Both Mr Mkapa and Yona ? as president and energy/minerals minister respectively - were deeply and directly involved in the privatisation of the Kiwira Coal Mine, and were privileged with full access to all confidential information regarding its assets, operations and business potential.

They are understood to have engineered the acquisition by Tanpower Resources of 70 per cent shares in the Kiwira Coal Mine, as part and parcel of the ’fast-track’ privatisation process.

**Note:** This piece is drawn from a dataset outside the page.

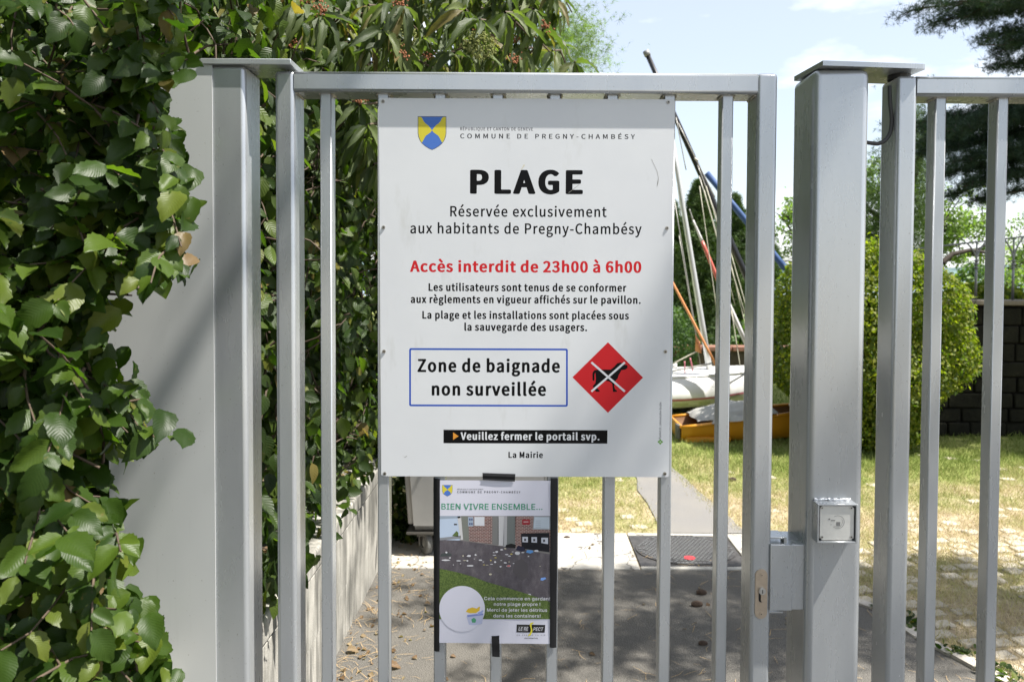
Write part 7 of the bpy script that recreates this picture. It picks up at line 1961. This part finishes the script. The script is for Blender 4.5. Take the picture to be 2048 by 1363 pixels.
def cedar(label, base, h, limbs, seed, name='cedar_tree', leaf=(.045, .085), grp=None):
    r = np.random.default_rng(seed); e = empty(name, base, label, 'tree', grp)
    bm = bmesh.new(); P = []
    for lb in limbs: cedar_limb(bm, P, *lb[:3], r, *(lb[3:]))
    bmesh.ops.recalc_face_normals(bm, faces=bm.faces)
    tag(bm_obj('limb', bm, DARKBARK, e), kind='stuff')
    tube('trunk', [base, (base[0] + .1, base[1], h * .5), (base[0], base[1], h)], [.45, .33, .08], DARKBARK, e, 12)
    P = np.array(P)
    tag(link('foliage', cloud_mesh('foliage', CT, P, frames(rv(len(P)) * .6 + [0, 0, .5], rv(len(P))), r.uniform(*leaf, len(P)), CEDAR, False), None, e), kind='stuff')
    return e
def wl(px, py, Y): return tuple(W(px, py, Y))
T0 = (9.0, 10.4)
limbs = [((T0[0], T0[1], 5.4), wl(1838, 22, 9.3), .9, 1.3, .1), ((T0[0], T0[1], 5.0), wl(1960, 95, 9.4), .8, 1.3, .0), ((T0[0], T0[1], 5.9), wl(1900, -60, 9.6), 1.0, 1.3, .1), ((T0[0], T0[1], 4.6), wl(2000, 130, 9.8), .55, 1.3, .0), ((T0[0], T0[1], 6.3), wl(1860, -130, 9.5), 1.0, 1.0, .1),
         ((T0[0], T0[1], 4.15), wl(1852, 245, 10.2), .75, 1.8, .05), ((T0[0], T0[1], 3.7), wl(1868, 300, 10.3), .7, 1.8, .1), ((T0[0], T0[1], 3.5), wl(1880, 352, 10.3), .65, 1.6, .12), ((T0[0], T0[1], 3.9), wl(1858, 272, 10.9), .7, 1.6, .1),
         ((T0[0], T0[1], 3.2), wl(1905, 388, 10.3), .4, 1.3, .15), ((T0[0], T0[1], 4.0), wl(1776, 262, 11.0), .30, .8, .02),
         ((T0[0], T0[1], 5.6), wl(1900, 40, 9.8), .9, 1.6, .05), ((T0[0], T0[1], 5.2), wl(1935, 5, 9.0), .9, 1.6, .05), ((T0[0], T0[1], 4.9), wl(1985, 70, 10.0), .7, 1.6, .0),
         ((T0[0], T0[1], 3.95), wl(1895, 262, 9.7), .7, 2.0, .05), ((T0[0], T0[1], 3.6), wl(1905, 325, 9.8), .6, 2.0, .05), ((T0[0], T0[1], 3.3), wl(1925, 372, 9.9), .5, 1.8, .1), ((T0[0], T0[1], 3.75), wl(1890, 290, 10.6), .6, 2.0, .05), ((T0[0], T0[1], 3.1), wl(1960, 400, 10.2), .4, 1.6, .1),
         ((T0[0], T0[1], 6.0), (8.2, 5.6, 6.3), 1.2, 1.8, .1), ((T0[0], T0[1], 6.6), (7.0, 6.6, 6.6), 1.2, 1.8, .1), ((T0[0], T0[1], 5.6), (9.2, 6.2, 5.6), 1.2, 1.8, .1), ((T0[0], T0[1], 5.0), (7.6, 7.0, 5.0), 1.0, 1.8, .1), ((T0[0], T0[1], 7.4), (8.4, 5.8, 7.6), 1.3, 1.8, .1), ((T0[0], T0[1], 6.2), (6.4, 7.4, 6.2), 1.1, 1.8, .1),
         ((T0[0], T0[1], 7.0), (6.2, 7.2, 7.4), 1.3, 1.2, .1), ((T0[0], T0[1], 6.4), (7.6, 6.2, 6.6), 1.3, 1.2, .1), ((T0[0], T0[1], 6.8), (5.4, 8.8, 7.6), 1.2, 1.2, .1), ((T0[0], T0[1], 5.8), (9.4, 6.0, 6.0), 1.3, 1.2, .1),
         ((T0[0], T0[1], 7.6), (7.0, 6.4, 8.2), 1.3, 1.2, .1), ((T0[0], T0[1], 5.2), (8.4, 6.9, 5.3), 1.2, 1.6, .1), ((T0[0], T0[1], 5.5), (7.2, 7.6, 5.8), 1.1, 1.6, .1)]
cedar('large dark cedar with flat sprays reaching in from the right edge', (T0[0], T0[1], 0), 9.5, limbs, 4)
# the tree between hedge and lake, seen as dark limbs behind the post gap
dk = empty('dark_tree', (9.2, 13, 0), 'dark limbed evergreen tree between thick post and gate leaf, above the clipped hedge', 'tree')
r = np.random.default_rng(9); bm = bmesh.new(); P = []
def limbp(pts, rad): add_tube(bm, [W(*p) for p in pts], rad, 6, False)
Yd = 12.5
limbp([(1810, 600, Yd), (1795, 500, Yd), (1800, 420, Yd), (1845, 300, Yd), (1850, 240, Yd)], [.12, .10, .08, .05, .02])
limbp([(1800, 470, Yd), (1765, 445, Yd), (1740, 420, Yd), (1725, 400, Yd)], [.06, .04, .03, .02])
limbp([(1800, 500, Yd), (1762, 480, Yd), (1742, 478, Yd)], [.04, .03, .02])
limbp([(1885, 525, Yd), (1905, 508, Yd), (1940, 500, Yd), (1975, 505, Yd)], [.05, .04, .035, .02])
for (cx, cy, sx_, sy_, n) in ((1750, 420, 22, 60, 1500), (1752, 490, 18, 22, 800), (1845, 300, 18, 60, 900), (1835, 420, 16, 70, 1500), (1830, 240, 10, 18, 160), (1842, 270, 8, 14, 120), (1800, 400, 25, 80, 1500)):
    for _ in range(n // 8):
        c = W(cx + r.normal(0, sx_), cy + r.normal(0, sy_), Yd + r.normal(0, .3))
        for _ in range(8): P.append(np.array(c) + r.normal(0, .09, 3))
bm_obj('trunk', bm, DARKBARK, dk)
P = np.array(P)
tag(link('crown', cloud_mesh('crown', CT, P, frames(rv(len(P)), rv(len(P))), r.uniform(.045, .08, len(P)), CONI, False), None, dk), kind='stuff')

# overhead cedar on the right, out of the picture: its sprays throw the streaky shade on the drive
limbs = []
r = np.random.default_rng(15)
BX, BY = 9.2, 3.9
for k in range(28):
    z = r.uniform(3.9, 5.4); X0 = r.uniform(-.75, 1.0); Yg = r.uniform(3.05, 4.3)
    limbs.append(((BX, BY, z), (X0 + .525 * z, Yg - .17 * z, z), .20, .85, .03, .016, .6))
for (x_, z_, y0_, y1_) in ((2.55, 6.6, 1.9, -.9), (3.35, 7.9, 1.8, -.6), (4.4, 7.8, 1.8, -.8), (1.55, 6.8, 1.9, -1.1)):
    limbs.append(((x_ + .9, y0_ + .2, z_), (x_ - .1, y1_, z_ + .2), .16, .55, .02, .03))
limbs.append(((6.6, 1.3, 6.5), (3.45, .95, 6.5), .30, .9, .02, .03, .3))
limbs.append(((6.6, 1.6, 7.4), (4.0, .9, 7.4), .30, .8, .02, .03, .3))
cedar('tall cedar standing right of the gate, casting streaky shade over the drive', (BX, BY, 0), 9, limbs, 6)

# ================================================================== SMALL THINGS ON THE DRIVE
CONE = simple('pine_cone_scale', (0.075, 0.05, 0.035), .8, var=.4, vscale=60)
def cone(px, py, s, label):
    p = G(px, py); bm = bmesh.new(); n = 10
    for k in range(n):
        t = k / (n - 1); rr = s * (.35 + .65 * math.sin(math.pi * (t * .85 + .1)))
        for j in range(8):
            a = j * math.pi / 4 + k * .4
            c = Vector((p.x + (t - .5) * s * 2.2, p.y + rr * .62 * math.cos(a), s * .72 + rr * .62 * math.sin(a)))
            bmesh.ops.create_icosphere(bm, subdivisions=1, radius=s * .20, matrix=Matrix.Translation(c))
    tag(bm_obj('pine_cone', bm, CONE), label, 'pine cone', 'pine cones lying on the drive')
cone(1403, 1189, .020, 'brown cone on the drive just below the manhole, beside the slim gate bar')
cone(1394, 1213, .021, 'brown cone on the drive slightly lower and left of the one below the manhole')
cone(1406, 1290, .015, 'small reddish cone low on the drive in the gap beside the slim gate bar')
cone(1134, 1078, .015, 'small dark cone on the concrete strip just right of the poster')
cone(1465, 962, .022, 'brown clod on the sunlit dry grass left of the gate stile')
n = 700
P = []
for _ in range(n):
    x, y = rng.uniform(-.77, 1.9), rng.uniform(2.9, 4.85)
    if rng.uniform() < .45: x = -.77 + abs(rng.normal(0, .18))
    P.append((x, y, .0105 if y < 4.3 else .0155))
P = np.array(P)
ax = rv(len(P)); ax[:, 2] *= .03
nb = (np.array([(-.5, 0, 0), (.5, 0, 0), (.5, .5, .02), (-.5, .5, .02), (.2, 1, 0), (-.2, 1, 0)]) * [.028, 1, 1], np.array([(0, 1, 2, 3), (3, 2, 4, 5)]), np.zeros((6, 2)))
nb2 = (nb[0] + np.array([(0, 0, 0), (0, 0, 0), (.12, 0, 0), (.12, 0, 0), (0, 0, 0), (0, 0, 0)]), nb[1], nb[2])
tag(link('pine_needles', cloud_mesh('pine_needles', [nb, nb2], P, frames(ax, np.tile([0, 0, 1.], (len(P), 1))), rng.uniform(.03, .085, len(P)), simple('dry_needle', (.42, .29, .14), .8), False)), label='dry straw coloured needles strewn over the shaded asphalt drive', cat='needles', kind='stuff')
n = 170
x = np.where(rng.uniform(size=n) < .6, -.76 + np.abs(rng.normal(0, .22, n)), rng.uniform(-.7, 2.0, n)); y = rng.uniform(2.95, 4.8, n)
P = np.stack([x, y, np.where(y < 4.3, .010, .016)], 1)
tag(link('leaf_litter', cloud_mesh('leaf_litter', [leaf_base('ovate', 4, 2, 51, .5, .5), leaf_base('ovate', 4, 2, 52, .2, .3)], P, frames(rv(n) * [1, 1, .12], np.tile([0, 0, 1.], (n, 1)) + rv(n) * .35), rng.uniform(.012, .032, n), DRYLEAF)), label='small dry leaf scraps scattered along the foot of the retaining wall', cat='dead leaves', kind='stuff')
for (px, py, s, lb) in ((706, 1307, .055, 'pale yellow fallen leaf on the drive between the second bar and the wall foot'), (789, 1339, .06, 'orange brown fallen leaf on the drive right of the bar under the sign corner'), (856, 1212, .03, 'tiny pale fallen leaf in the shade beside the poster tape')):
    p = G(px, py); a = random.uniform(0, 6)
    o_ = link('fallen_leaf', cloud_mesh('fallen_leaf', [leaf_base('ovate', 8, 4, px, .3, .4)], np.array([[p.x - s / 2, p.y, .016]]), frames(np.array([[1., .1, .05]]), np.array([[0, -.2, 1.]])), np.array([s]), DRYLEAF))
    tag(o_, lb, 'fallen leaf', 'single fallen leaves on the drive')

# tall trees left of and behind the hedge, out of the picture, added to close off the sky there
for i, (x, y, lb) in enumerate(((-4.6, 3.0, 'unseen broadleaf tree added to block sky left of the gate, beyond the hornbeam hedge'), (-4.4, -.6, 'unseen broadleaf tree added to block sky at the roadside, second from the hornbeam hedge'), (-4.8, 8.0, 'unseen broadleaf tree added to block sky behind the leafy hedge on the wall'), (-4.6, -4.4, 'unseen broadleaf tree added to block sky at the roadside, farthest from the hornbeam hedge'), (-6.6, 5.2, 'unseen broadleaf tree added to block sky in the second row, deep behind the hornbeam hedge'), (-7.0, 1.0, 'unseen broadleaf tree added to block sky in the second row, level with the gate'))):
    loose_tree(lb, x, y, 2.0, [(x, y, 4.8, 2.4), (x + .9, y - .8, 3.0, 1.7), (x, y + .2, 7.0, 1.8), (x - .8, y + 1, 3.2, 1.8), (x + .4, y + .9, 5.9, 1.7), (x + 1.1, y + .8, 2.2, 1.3)], 1100, 40 + i, .17, 'sky_blocking_tree', IVY, 'unseen trees added to block sky left of the gate')
# upper growth of the hornbeam hedge above the picture, bulging toward the road
P, R, S = fill_box(1300, (-2.2, 1.62, 2.45), (-.75, 2.2, 3.4), (.06, .095), HL)
tag(link('upper_foliage', cloud_mesh('upper_foliage', HL, P, R, S, HORN), None, hl), kind='stuff')
P, R, S = fill_box(3800, (-3.2, 1.3, .3), (-1.2, 4.5, 3.6), (.10, .16), HL)
tag(link('upper_foliage', cloud_mesh('upper_foliage', HL, P, R, S, HORN), None, hl), kind='stuff')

This was later increased to 85 per cent, with the remaining, token 15 per cent shares being retained by the government of the day. ''

However, states that a public leader shall be considered to have breached the law if he knowingly acquires any significant financial advantage or assists in the acquisition of any such advantage by another person by the following manner:

Apart from improper use of, and benefit from, information obtained in the course of carrying out official duties and which is not generally available to the public, Section 12 (1) of the Public Leadership Code of Ethics Act also states other ways in which a public leader will be considered to have breached the law, including:

’’By directly or indirectly converting government property for personal or any other unauthorised use, for the purposes of reaping private economic benefit.’’

Furthermore, section 13 (1) of the same legislation also states that ’’a public leader shall not speak in the Cabinet, National Assembly, in a local government council or a committee thereof, or in or at any other official forum or part of it, on any matter in which he has a direct pecuniary (financial) interest unless he has disclosed the nature of that interest to the Cabinet, the Assembly, the council, committee or such other forum or part of it.’’

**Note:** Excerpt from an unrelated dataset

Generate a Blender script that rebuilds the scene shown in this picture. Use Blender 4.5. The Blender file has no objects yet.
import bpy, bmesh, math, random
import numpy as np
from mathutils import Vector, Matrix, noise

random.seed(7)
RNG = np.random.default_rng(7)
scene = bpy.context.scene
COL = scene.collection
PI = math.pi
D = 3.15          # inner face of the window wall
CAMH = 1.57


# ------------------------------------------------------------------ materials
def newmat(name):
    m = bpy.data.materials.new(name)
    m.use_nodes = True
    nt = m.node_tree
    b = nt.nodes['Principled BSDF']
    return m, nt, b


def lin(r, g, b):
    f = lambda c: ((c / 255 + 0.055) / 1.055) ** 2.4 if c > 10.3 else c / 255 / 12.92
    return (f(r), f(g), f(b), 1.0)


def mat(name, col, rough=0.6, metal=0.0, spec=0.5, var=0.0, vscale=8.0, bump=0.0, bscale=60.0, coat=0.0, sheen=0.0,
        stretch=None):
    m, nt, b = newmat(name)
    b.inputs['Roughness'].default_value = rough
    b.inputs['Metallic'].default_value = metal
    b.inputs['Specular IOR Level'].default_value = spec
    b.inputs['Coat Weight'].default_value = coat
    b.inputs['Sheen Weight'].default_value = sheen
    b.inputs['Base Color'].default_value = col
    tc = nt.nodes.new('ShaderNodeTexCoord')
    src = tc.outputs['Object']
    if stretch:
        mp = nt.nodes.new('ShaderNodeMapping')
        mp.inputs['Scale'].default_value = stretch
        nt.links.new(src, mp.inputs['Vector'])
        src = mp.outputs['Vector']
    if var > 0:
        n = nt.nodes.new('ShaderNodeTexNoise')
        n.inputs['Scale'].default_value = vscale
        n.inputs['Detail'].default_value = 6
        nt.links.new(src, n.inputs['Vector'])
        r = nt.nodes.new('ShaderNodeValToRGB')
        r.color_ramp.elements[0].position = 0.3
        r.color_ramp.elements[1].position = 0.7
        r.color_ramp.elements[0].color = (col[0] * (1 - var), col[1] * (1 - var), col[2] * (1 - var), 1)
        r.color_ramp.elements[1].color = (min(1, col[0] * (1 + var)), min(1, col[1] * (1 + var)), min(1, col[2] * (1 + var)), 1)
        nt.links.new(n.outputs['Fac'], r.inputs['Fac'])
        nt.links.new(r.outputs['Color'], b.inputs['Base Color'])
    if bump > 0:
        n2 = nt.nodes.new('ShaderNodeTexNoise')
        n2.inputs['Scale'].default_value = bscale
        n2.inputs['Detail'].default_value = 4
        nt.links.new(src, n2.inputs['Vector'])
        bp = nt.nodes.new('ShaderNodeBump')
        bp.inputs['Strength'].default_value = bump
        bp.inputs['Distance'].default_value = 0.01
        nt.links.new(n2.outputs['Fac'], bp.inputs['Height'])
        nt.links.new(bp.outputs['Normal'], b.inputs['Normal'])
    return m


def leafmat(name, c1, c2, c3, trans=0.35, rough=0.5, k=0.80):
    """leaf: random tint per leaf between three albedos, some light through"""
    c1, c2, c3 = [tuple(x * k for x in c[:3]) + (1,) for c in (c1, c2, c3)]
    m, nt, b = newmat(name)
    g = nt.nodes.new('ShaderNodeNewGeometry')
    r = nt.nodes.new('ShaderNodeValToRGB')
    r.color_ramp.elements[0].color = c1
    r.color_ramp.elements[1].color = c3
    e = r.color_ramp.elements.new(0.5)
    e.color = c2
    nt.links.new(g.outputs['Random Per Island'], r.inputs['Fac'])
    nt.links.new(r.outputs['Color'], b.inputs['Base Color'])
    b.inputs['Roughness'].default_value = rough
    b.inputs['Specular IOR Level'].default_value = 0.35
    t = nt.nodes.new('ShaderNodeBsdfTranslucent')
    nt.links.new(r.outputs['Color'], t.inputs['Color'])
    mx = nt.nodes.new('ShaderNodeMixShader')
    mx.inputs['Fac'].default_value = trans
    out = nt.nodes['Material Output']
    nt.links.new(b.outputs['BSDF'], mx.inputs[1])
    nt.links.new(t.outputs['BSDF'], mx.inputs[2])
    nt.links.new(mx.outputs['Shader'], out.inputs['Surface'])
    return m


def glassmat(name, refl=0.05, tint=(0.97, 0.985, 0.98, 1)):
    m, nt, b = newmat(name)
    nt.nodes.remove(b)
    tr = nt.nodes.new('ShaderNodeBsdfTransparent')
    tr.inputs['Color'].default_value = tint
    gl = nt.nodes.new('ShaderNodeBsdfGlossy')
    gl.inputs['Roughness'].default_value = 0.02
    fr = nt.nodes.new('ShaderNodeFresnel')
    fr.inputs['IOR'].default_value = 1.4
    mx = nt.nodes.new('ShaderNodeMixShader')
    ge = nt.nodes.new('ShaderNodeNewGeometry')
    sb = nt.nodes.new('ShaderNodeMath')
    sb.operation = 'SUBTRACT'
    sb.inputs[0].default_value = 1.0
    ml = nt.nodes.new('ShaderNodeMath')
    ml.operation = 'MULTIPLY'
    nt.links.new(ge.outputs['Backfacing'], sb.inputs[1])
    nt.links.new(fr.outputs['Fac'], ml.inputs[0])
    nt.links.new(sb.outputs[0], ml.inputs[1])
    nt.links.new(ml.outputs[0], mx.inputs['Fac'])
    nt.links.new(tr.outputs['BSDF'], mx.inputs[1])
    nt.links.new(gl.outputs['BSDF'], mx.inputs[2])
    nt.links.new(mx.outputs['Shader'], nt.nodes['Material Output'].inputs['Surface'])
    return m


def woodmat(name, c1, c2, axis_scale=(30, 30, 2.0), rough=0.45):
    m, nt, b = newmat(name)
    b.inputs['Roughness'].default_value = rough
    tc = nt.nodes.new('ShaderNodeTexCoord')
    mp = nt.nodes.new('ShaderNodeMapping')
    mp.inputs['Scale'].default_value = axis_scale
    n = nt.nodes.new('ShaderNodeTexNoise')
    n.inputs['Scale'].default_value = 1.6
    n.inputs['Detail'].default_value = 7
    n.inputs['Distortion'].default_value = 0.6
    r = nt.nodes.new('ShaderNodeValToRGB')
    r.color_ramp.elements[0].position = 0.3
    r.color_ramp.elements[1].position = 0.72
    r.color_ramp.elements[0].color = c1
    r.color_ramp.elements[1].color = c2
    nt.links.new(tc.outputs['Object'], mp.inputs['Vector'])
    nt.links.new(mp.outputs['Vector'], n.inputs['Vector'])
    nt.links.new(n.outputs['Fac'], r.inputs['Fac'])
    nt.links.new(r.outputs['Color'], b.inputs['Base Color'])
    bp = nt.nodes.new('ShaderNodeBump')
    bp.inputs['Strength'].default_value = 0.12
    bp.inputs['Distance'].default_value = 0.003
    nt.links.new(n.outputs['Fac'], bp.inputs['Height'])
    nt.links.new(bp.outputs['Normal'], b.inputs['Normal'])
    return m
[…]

Section 13 (2) of the same law states that ’’the separately owned assets of the spouse or minor children of a public leader shall be deemed to constitute an interest for disclosure by him.’’

And section 14 (1) requires that ’’where a public leader has an interest in a contract that is made, or is supposed to be made by the government, and has not made a sufficient declaration under subsection (4) in relation to the contract, the public leader shall as soon as practicable make a declaration of his interest in relation to the contract, specifying the nature and extent of his interest.’’

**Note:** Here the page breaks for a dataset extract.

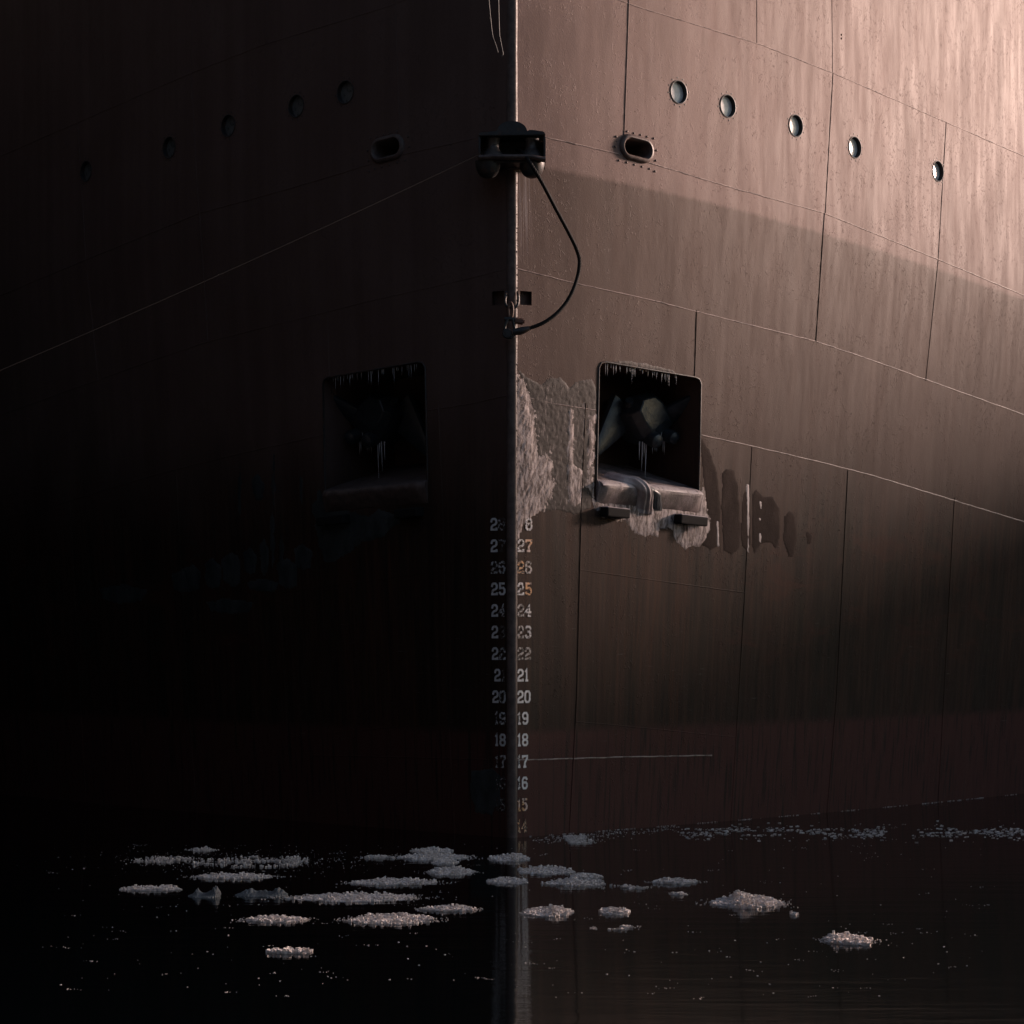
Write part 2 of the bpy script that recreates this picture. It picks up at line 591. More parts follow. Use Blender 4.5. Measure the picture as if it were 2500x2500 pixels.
# --- weld seams and lapped plate edges, joined to the hull mesh
SEAMS = [
    ([(1296, 327), (1331, 335), (1520, 378), (1800, 462), (2012, 520), (2130, 568), (2330, 650), (2520, 730)], 0.014),
    ([(1262, 656), (1390, 688), (1600, 735), (1770, 778), (1991, 833), (2130, 880), (2520, 1020)], 0.012),
    ([(1262, 965), (1350, 985), (1455, 1002)], 0.014),
    ([(1712, 1062), (1840, 1090), (2010, 1130), (2130, 1161), (2520, 1280)], 0.013),
    ([(1418, 1392), (1600, 1417), (1818, 1447)], 0.011),
    ([(1407, 1762), (1600, 1780), (1796, 1800)], 0.011),
    ([(1262, 1856), (1500, 1849), (1738, 1844)], 0.013),
    ([(1380, -50), (1560, 18), (1750, 76), (1860, 110), (2033, 178), (2130, 220), (2520, 390)], 0.013),
    ([(1536, -20), (1533, 76), (1524, 330)], 0.009),
    ([(2034, 178), (2015, 520)], 0.009), ([(2013, 520), (1992, 834)], 0.011),
    ([(1701, 757), (1696, 920)], 0.010),
    ([(1430, 985), (1419, 1250), (1408, 1700), (1389, 2050)], 0.011),
    ([(1836, 1090), (1818, 1450), (1797, 1800)], 0.008), ([(1797, 1800), (1784, 2010)], 0.006),
    ([(2070, 1148), (2042, 1700), (2018, 1995)], 0.010),
    ([(1848, -20), (1848, 106)], 0.006), ([(2031, -20), (2033, 178)], 0.006),
    ([(2310, 300), (2290, 640), (2260, 930)], 0.009), ([(2330, 1215), (2290, 1960)], 0.009),
]
newme.materials.clear(); newme.materials.append(M_HULL); newme.materials.append(M_SEAM)
bm = bmesh.new()
bm.from_mesh(newme)
for f_ in bm.faces: f_.material_index = 0
random.seed(3)
for side in (1, -1):
    for pts, r in SEAMS:
        nf0 = len(bm.faces)
        sink0 = abs(pts[0][1] - pts[-1][1]) < abs(pts[0][0] - pts[-1][0])
        P = []
        for (x0, y0), (x1, y1) in zip(pts, pts[1:]):
            n = max(2, int(math.hypot(x1 - x0, y1 - y0) / 14))
            for k in range(n):
                P.append((x0 + (x1 - x0) * k / n, y0 + (y1 - y0) * k / n))
        P.append(pts[-1])
        W = []
        for x, y in P:
            y2 = y + random.uniform(-0.5, 0.5)
            sd_, ss_, sz_ = hull_px(mx(x, side), y2)
            Fs = frame_at(sd_, ss_, sz_)
            sink = 0.45 * r if sink0 else 0.0
            W.append(Fs.to_translation() - (Fs.to_3x3() @ Vector((0, 0, 1))) * sink - SHIP_O)
        tube(bm, W, lambda t, r=r: 0.9 * r * random.uniform(0.8, 1.15), 8, cap=True)
        if sink0 and side > 0 and (pts[0][1] < 1300 or pts[0][1] > 1850):  # painted highlight only on seams of the sunlit starboard side
            bm.faces.ensure_lookup_table()
            for fi in range(nf0, len(bm.faces)): bm.faces[fi].material_index = 1
bm.to_mesh(newme)
bm.free()
newme.polygons.foreach_set('use_smooth', [True] * len(newme.polygons))
newme.set_sharp_from_angle(angle=R(30))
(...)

Section 14 (3) states that ’’the interest of the spouse or spouses, or of the children of a public leader in relation to the government contract, shall be deemed to be the interest of the public leader.’’

Under this law, a public leader has an interest in a government contract ’’if he will derive any material benefit, whether direct or indirect, from the contract; or if one party to the contract is a firm or body corporate and he has a material interest, whether direct or indirect, in the firm or body corporate.’’

It has been established that very few government functionaries were even aware of the real people behind Tanpower Resources when it took over control of the hitherto state-owned Kiwira Coal Mine, and that the company and its operations were from the outset shrouded in heavy secrecy.

Tanpower Resources is currently the majority shareholder in the renamed Kiwira Coal and Power Limited company which in March 2006 entered into a controversial, $271.8m (approx. 340bn/-) contract with the state-run Tanzania Electric Supply Company (TANESCO) for the supply of 200 megawatts of electricity to the national power grid.

It has also emerged that with Tanpower Resources at the helm, Kiwira Coal and Power Limited was also given control of a separate, additional area with lucrative coal deposits that was formerly owned by the government. Our sources say the Kabulo Coal Prospect, also in Mbeya Region where the Kiwira mine is located, was wrestled away from the control of the State Mining Corporation (STAMICO) - a government-run agency - and handed on a ’silver platter’ to Kiwira Coal and Power Ltd.

Previous studies commissioned by the government itself have shown that the Kabulo area, which lies within the East African Rift Valley system in south-western Tanzania, has proven reserves of up to 14 million tonnes of coal.

Before being sidelined, STAMICO had been actively promoting the Kabulo area with the intention of attracting a strategic investor to develop a coal-fired power station.